Elitism and greed, the twin engines that drive this kind of anti-union thinking, don't give a damn about the hiring hall, "unskilled" or "B" longshore workers and our coastwise contract. That road leads to port by port contracts, because they're only looking out for "number 1". Unfortunately, in the last contract that attitude was encouraged when 9.43 skills were paid 30% above the basic hold and dock rates. Not enough for Brady, he opposed that contract because it attempted to eliminate lucrative "side deals". If not principled, at least, he's consistent. In 1993, he and another Local 13 steady crane operator Dan Imbagliazzo wrote a letter to then-PMA head Coday asking him to reject a Caucus-passed union contract demand to eliminate "side deals". Apparently, PMA agreed with him and rejected the union's proposal. To paraphrase then rank-and-file Caucus delegate, now Coast Committeeman Bob McEllrath: "When our union is in contract negotiations, it's like being at war. I don't know about you, but conspiring with the enemy in time of war is an act of treason!" They were censured by the Caucus which was held in L.A.
At the November 19, 1998 Local 10 membership meeting , Brady had the audacity to address the San Francisco membership on the question of "unity" in the ILWU. Coincidentally, he forgot to tell us that he voted for the Œ93 "Top to Bottom" contract that took away Local 10's travel time and that he sued the Coast Committee in 1996 in an age discrimination suit re: the permissive rule. He lost his suit against the union just last year.
Certainly there's a need for healthy criticism of union officials, but let's keep the resolution to our problems in-house. Unfortunately, some good union members have been taken in by these labor faking attacks on McWilliams. They're so angry over some of McWilliams' decisions that they're being blinded and then led by elitist elements within our union-- the same ones that opposed the last contract out of greed because they wanted to keep their "side deals" and to hell with the rest of the Coast. An expedient solution to the problem, a quick fix, is being proposed. Democratic debate (and there's no more democratic union than the ILWU) may not be the fastest, but it provides an avenue for the rank and file to clarify and act on the issue.
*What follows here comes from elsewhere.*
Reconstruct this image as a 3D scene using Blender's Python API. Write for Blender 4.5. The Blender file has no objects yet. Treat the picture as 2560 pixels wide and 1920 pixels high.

Local 10 members, in an extraordinary step, voted unanimously at the October meeting to instruct our Caucus delegates to vote down any changes in the structure of the Longshore Division which has served us well over these many years. We reaffirmed that position after listening to the complaints of Brady. The feeling of Local 10 members is that it's not smart to air our dirty laundry in public just before we go into negotiations with PMA. We need to unite under a program to fight PMA rather than foolishly attack each other.
The impending victory in the year-long Neptune Jade struggle shows the way forward for the ILWU. After PMA head Miniace threatened to pound us into the ground for displaying international labor solidarity with the Liverpool dockers, he has meekly agreed to drop the case altogether. While there were and are differences between our titled officers, in the end they were able to put ILWU's oars in the water and pull together. Vice President Spinosa and the Coast Committee did a yeoman's job of hard-nosed bargaining with Miniace, whose biggest fear right now is job actions on the Coast. Adding the necessary muscle was the July 22 shutdown in the Port of Oakland by Locals 10, 34 and 91 led by President McWilliams. Support from dockworkers' unions around the world, as well as from broad sectors of the public here, helped forge this victory. We won and PMA lost!
Instead of the Caucus wasting time and money blowing off steam, we should be organizing for the upcoming contract. We need to line up solid support from longshore unions internationally, which McWilliams has been doing, in Asia, Europe and the East Coast. We need to form maritime coalitions like the Harbor Coalition in L.A. and organizations like the Neptune Jade Defense Committee to develop broad community support. We need to implement job actions to enforce safety and the contract, and like last time stop doubling without exceptions. In short, we should be exercising our union's power to send one clear message to PMA.